The mood in the room suddenly turned.  Instead of being a celebration of a continuation of the Obama policies that literally made my life better, we were watching our country elect a man who openly mocked a disabled reporter, who said he could grab a woman by her vagina with no repercussions, who chose a vice president who believes that if you electrify gay people they will turn straight.  It was quite literally the antithesis of what I felt back in 2008.

Now I live on 16th Street in Washington, D.C.  For those who aren't familiar with the District, the White House is at the corner of Pennsylvania and 16th Street.  That means if I walk out of my building and turn left, I look at the presidential mansion.  Walking down the street and seeing the Obama White House filled me with an immense sense of pride.  But beyond pride, it filled me with that same sense of hope and optimism I felt when I cast my first vote for a president when I was eighteen years old.
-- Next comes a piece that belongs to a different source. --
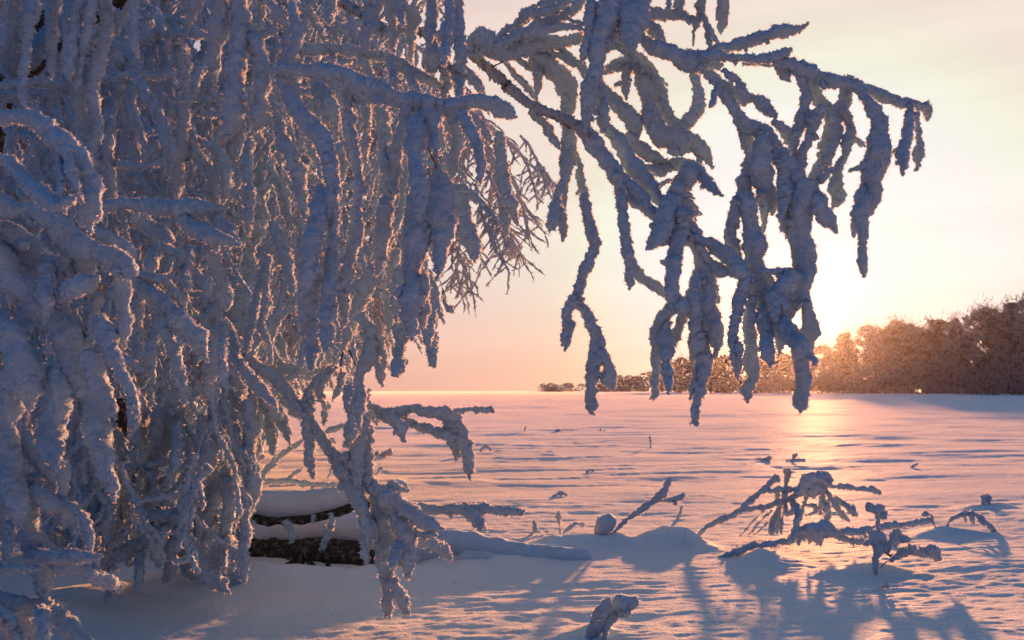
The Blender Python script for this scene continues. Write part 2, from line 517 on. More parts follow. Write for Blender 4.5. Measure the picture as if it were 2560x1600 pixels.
# ---------------------------------------------------------------- the frosted wood beyond the field
def crown_mesh(name, kind, seed, n_clump=120, per=75, px=0.10):
    """unit-height crown of small rimed sprays: kind 'round', 'spire' or 'bush'"""
    rng = np.random.default_rng(seed)
    C = []
    while len(C) < n_clump:
        h = rng.random() ** (0.8 if kind == 'round' else 1.0)
        if kind == 'spire':
            w = 0.24 * (1 - h) ** 0.75 + 0.02
        elif kind == 'round':
            w = 0.30 * math.sqrt(max(0.0, 1 - (2*h - 0.95)**2 * 0.92)) * (0.8 + 0.4 * rng.random())
        else:
            w = 0.62 * math.sqrt(max(0.0, 1 - h*h))
        a = rng.random() * 2 * math.pi
        rr = w * math.sqrt(rng.random() * 0.85 + 0.15)
        C.append((rr * math.cos(a), rr * math.sin(a), 0.02 + 0.93 * h, 0.026 + 0.045 * rng.random() * (1.15 - h)))
    C = np.array(C)
    k = rng.integers(0, n_clump, n_clump * per)
    dirs = rng.normal(size=(len(k), 3)); dirs /= np.linalg.norm(dirs, axis=1)[:, None]
    p = C[k, :3] + dirs * (C[k, 3] * rng.random(len(k)) ** 0.4)[:, None]
    # leading shoots and side sprays that break the outline
    m = 220
    top = C[rng.integers(0, n_clump, m), :3]
    steps = np.linspace(0, 1, 9)
    d0 = np.stack([top[:, 0] * 1.4, top[:, 1] * 1.4, 0.16 + 0.2 * rng.random(m)], -1); d0 /= np.linalg.norm(d0, axis=1)[:, None]
    ln = (0.05 + 0.13 * rng.random(m))
    sp = (top[:, None, :] + d0[:, None, :] * (ln[:, None] * steps)[:, :, None] + rng.normal(size=(m, 9, 3)) * 0.006).reshape(-1, 3)
    p = np.vstack([p, sp])
    p[:, 2] = np.clip(p[:, 2], 0.01, None)
    size = 0.010 + 0.012 * rng.random(len(p))
    size[-len(sp):] *= 0.7
    u = rng.normal(size=(len(p), 3)); u /= np.linalg.norm(u, axis=1)[:, None]
    v = np.cross(u, rng.normal(size=(len(p), 3))); v /= np.linalg.norm(v, axis=1)[:, None]
    u[:, 2] = u[:, 2] * 0.7 + 0.5
    V = np.stack([p - v * size[:, None] * 0.5, p + v * size[:, None] * 0.5, p + u * size[:, None] * 1.6], 1).reshape(-1, 3)
    me = make_mesh(name, V, None, np.arange(len(V)).reshape(-1, 3), M_WOODRIME, False)
    me.materials.append(M_NEEDLE_SHADE)
    share = {'round': 0.45, 'spire': 0.55, 'bush': 0.30}[kind]      # bare sprays by clump, their dark also standing in for clump self-shadow
    bare = rng.random(n_clump) < share
    mi = np.zeros(len(p), dtype=np.int32)
    mi[:len(k)] = (bare[k] & (rng.random(len(k)) < 0.85)) | (rng.random(len(k)) < 0.15)
    me.polygons.foreach_set('material_index', mi)
    return me
def trunk_mesh(name, seed, top=0.8):
    rng = np.random.default_rng(seed)
    g = Geo()
    P = [(0.0, 0.0, -0.03, 0.009)]
    for i in range(1, 7):
        P.append((rng.normal() * 0.008, rng.normal() * 0.008, top * i / 6, 0.009 * (1 - i / 7)))
    tube(g, P, 0.02, 6, seed, 0.1, 0, 0, step=0.04, round_ends=False)
    for i in range(9):
        h = 0.12 + 0.6 * i / 9; a = rng.random() * 6.28; l = 0.13 + 0.08 * rng.random()
        tube(g, [(0, 0, h, 0.004), (l*0.5*math.cos(a), l*0.5*math.sin(a), h + 0.05, 0.003), (l*math.cos(a), l*math.sin(a), h + 0.12, 0.002)], 0.02, 4, i, 0, 0, 0, step=0.05, round_ends=False)
    return g.mesh(name, M_BARK)
PROTO = {}
for kind, k in (('round', 4), ('spire', 3), ('bush', 3)):
    PROTO[kind] = [(crown_mesh(kind + '_crown', kind, 50 + 10 * i + len(kind)), trunk_mesh(kind + '_trunk', 70 + i, 0.55 if kind == 'bush' else 0.85)) for i in range(k)]
rt = random.Random(11)
def far_tree(px, d, h, kind, name, label, group, base_px=None, wide=1.0):
    x = at(px, 980, d)[0]
    z = hz_at(x, d) - 0.05
    e = empty(name, (x, d, z), label, 'tree', group)
    e.rotation_euler = (0, 0, rt.random() * 6.28)
    cm, tm = rt.choice(PROTO[kind])
    c = link('crown', cm, e); t = link('trunk', tm, e)
    w = h * wide * (0.9 + 0.25 * rt.random())
    for o in (c, t): o.scale = (w, w, h)
    return e
# outline of the wood in the photograph: place along the frame, top of the crowns, distance
LINE = [(1640, 925, 330), (1700, 897, 235), (1760, 893, 215), (1840, 896, 200), (1920, 893, 185), (1990, 884, 170), (2060, 862, 155), (2100, 835, 146), (2160, 825, 138), (2230, 818, 130), (2300, 818, 122), (2360, 812, 116), (2405, 800, 110), (2440, 795, 106), (2500, 775, 100), (2560, 755, 95), (2700, 735, 88), (2950, 720, 80), (3300, 700, 70)]
def line_at(px):
    for (a, ta, da), (b, tb, db) in zip(LINE[:-1], LINE[1:]):
        if a <= px <= b:
            t = (px - a) / (b - a); return ta + (tb - ta) * t, da + (db - da) * t
    return LINE[-1][1:]
px = 1650
while px < 2680:
    top, d = line_at(px)
    for row, (dd, hh) in enumerate(((0.0, 1.0), (7.0, 1.0), (-5.0, 0.60), (-9.0, 0.34))):
        q = px + rt.uniform(-16, 16)
        D = d + dd + rt.uniform(-2, 2)
        base = hz_at(at(q, 980, D)[0], D)
        h = (at(q, top, D)[2] - base) * hh * rt.uniform(0.88, 1.05)
        if h < 0.8: continue
        if row == 0:
            kind = 'spire' if 2080 < px < 2420 and rt.random() < 0.7 else 'round'
        else:
            kind = 'round' if row == 1 and rt.random() < 0.6 else 'spire' if row == 1 else 'bush'
        zone, where = ((0, 'behind the hanging tips left of the sun') if px < 1990 else (1, 'just right of the sun') if px < 2230 else (2, 'toward the right end of the wood') if px < 2430 else (3, 'at the far right edge'))
        if kind == 'spire':
            far_tree(q, D, h * 1.12, kind, 'fir_tree', 'dark pointed frosted fir in the wood, ' + where, 'pointed firs ' + where, wide=1.05)
        elif kind == 'bush':
            far_tree(q, D, h, kind, 'frosted_shrub', 'low rimed shrub at the wood\'s foot, ' + where, 'foot shrubs ' + where, wide=0.95)
        else:
            far_tree(q, D, h * 1.08, kind, 'frosted_tree', 'rounded rimed tree in the wood, ' + where, 'rounded trees ' + where, wide=1.2)
    px += 44 if px < 2000 else 58
for i in range(44):
    q = rt.uniform(1345, 1650)
    top = 960 if q < 1420 else 955 if q < 1530 else 938 if q < 1620 else 925
    if 1425 < q < 1440: continue
    D = rt.uniform(380, 430)
    base = hz_at(at(q, 980, D)[0], D)
    h = (at(q, top + rt.uniform(-4, 10), D)[2] - base)
    far_tree(q, D, max(1.2, h), 'bush', 'distant_shrub', 'tiny pale shrub in the thin hazy strip of bushes on the middle horizon', 'hazy bushes on the middle horizon', wide=1.3)
# ---------------------------------------------------------------- rime-covered branches
FR = {'A': (0, 0, 2.8), 'B': (600, 0, 2.8), 'C': (0, 500, 2.8), 'D': (600, 500, 2.8), 'E': (0, 1000, 2.52), 'F': (600, 1000, 2.52),
      'G': (1150, 0, 2.8), 'H': (1750, 0, 2.8), 'I': (1300, 500, 2.7), 'J': (1700, 500, 2.7), 'K': (1250, 1100, 3.0246), 'L': (1700, 1100, 2.814), 'N': (1250, 900, 3.025)}
rb = random.Random(5)
count = [0]
def strand_pts(frame, d, text, drift=0.10, dend=None):
    ox, oy, s = FR[frame]
    raw = [tuple(float(v) for v in q.split(',')) for q in text.split()]
    n = len(raw)
    ph, am = rb.random() * 6.28, rb.uniform(0.3, 1.0) * drift
    d0 = d + rb.uniform(-0.4, 0.4) * drift
    d1 = (d0 + rb.uniform(-1, 1) * drift * 1.3) if dend is None else dend
    if raw[0][1] / s + oy <= 2 and frame in 'ABGH':          # carried on above the frame to its bough
        a, b = raw[0], raw[min(1, n - 1)]
        raw = [(a[0] + (a[0] - b[0]) * 0.5, a[1] - 260, a[2] * 0.8)] + raw
        n += 1
    else:                                                    # rooted inside whatever carries it
        a, b = raw[0], raw[1]
        L = math.hypot(a[0] - b[0], a[1] - b[1]) + 1e-6
        k = 0.75 * a[2] / L
        raw = [(a[0] + (a[0] - b[0]) * k, a[1] + (a[1] - b[1]) * k, a[2] * 0.8)] + raw
        n += 1
    P = []
    for i, (x, y, w) in enumerate(raw):
        t = i / max(1, n - 1)
        dd = d0 + (d1 - d0) * t + am * 0.5 * (math.sin(ph + 3.5 * t) - math.sin(ph))
        p = at(ox + x / s, oy + y / s, dd)
        P.append((*p, 0.5 * w / s / F_PX * dd))
    return P
def nubs(g, P, px, lump, jag, flakes, rate=0.7):
    """short side growths of rime that break up the outline of a twig"""
    P = [np.array(p) for p in P]
    for a, b in zip(P[:-1], P[1:]):
        L = float(np.linalg.norm(b[:3] - a[:3])); r = 0.5 * (a[3] + b[3])
        if r < px * 2: continue
        for _ in range(int(rate * L / (r * 2.6) + rb.random())):
            t = rb.random(); c = a + (b - a) * t; r_ = c[3]
            ax = (b[:3] - a[:3]) / (L + 1e-9)
            v = np.array([rb.gauss(0, 1), rb.gauss(0, 0.6), rb.gauss(-0.15, 1)]); v -= ax * float(v @ ax); v /= np.linalg.norm(v) + 1e-9
            v = v + ax * rb.uniform(0.0, 0.9) + np.array([0, 0, -0.25])
            k = rb.uniform(0.32, 0.62); ln = rb.uniform(0.95, 1.5) * r_
            q0, q1, q2 = c[:3] + v * r_ * 0.3, c[:3] + v * ln * 0.8, c[:3] + v * ln * 1.1
            tube(g, [(*q0, r_ * k), (*q1, r_ * k * 0.85), (*q2, r_ * k * 0.55)], px, None, int(rb.random() * 9999), lump, jag, flakes)
def strands(parent, frame, d, text, mat=None, drift=0.10, lump=0.24, jag=1.0, flakes=1.0, sides=None, wk=1.0, name=None, dend=None, fl=1.0):
    for line in text.split(';'):
        line = line.strip()
        if not line: continue
        P = strand_pts(frame, d, line, drift, dend)
        wk_ = wk * (0.99 if frame in 'GHIJDEF' else 0.90)
        P = [(a, b, c, r * wk_) for a, b, c, r in P]
        P[-1] = (*P[-1][:3], P[-1][3] * 0.7)
        count[0] += 1
        g = Geo()
        px = px_size(d)
        tube(g, P, px, sides, count[0], lump, jag, flakes, fl=fl)
        nubs(g, P, px, lump, jag, flakes)
        e, r = np.array(P[-1][:3]), P[-1][3]                      # the end splits into small uneven points
        dv = e - np.array(P[-2][:3]); dv /= np.linalg.norm(dv) + 1e-9
        if r > px * 1.6:
            for _ in range(2):
                v = dv + np.array([rb.gauss(0, 0.45), rb.gauss(0, 0.3), rb.gauss(0, 0.45)])
                ln = r * rb.uniform(0.8, 1.5)
                tube(g, [(*(e - dv * r * 0.6), r * 0.55), (*(e + v * ln * 0.5), r * 0.5), (*(e + v * ln), r * 0.38)], px, None, int(rb.random() * 9999), lump, jag, flakes)
        L = sum(math.dist(P[i][:3], P[i+1][:3]) for i in range(len(P) - 1))
        nm = name or ('branch' if P[0][3] > 0.026 or L > 0.7 else 'twig')
        link(nm, g.mesh(nm, mat or M_RIME), parent)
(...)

Now I avoid looking at that building.  It stands as a symbol of all that I see wrong in this country.  It no longer is a bastion of scientific progress.  Instead it stands as a citadel of the ignorant.  The men and women who walk through those doors to go to their jobs in the west wing support backwards policies right out of the eighteenth, nineteenth and early twentieth centuries.

The level of hypocrisy in the new administration is astounding.  From the pick for Attorney General who was too racist to be confirmed as a federal judge to the pick for Education Secretary who has never taken out a student loan for herself or anyone in her family, we are in for dark times.   But I still have a flicker of hope burning inside of me.  If any good comes from this election, it's that good people are hearing the call of public service.  And I pledge my support to make sure they can do all of the good they need to get our country back on track.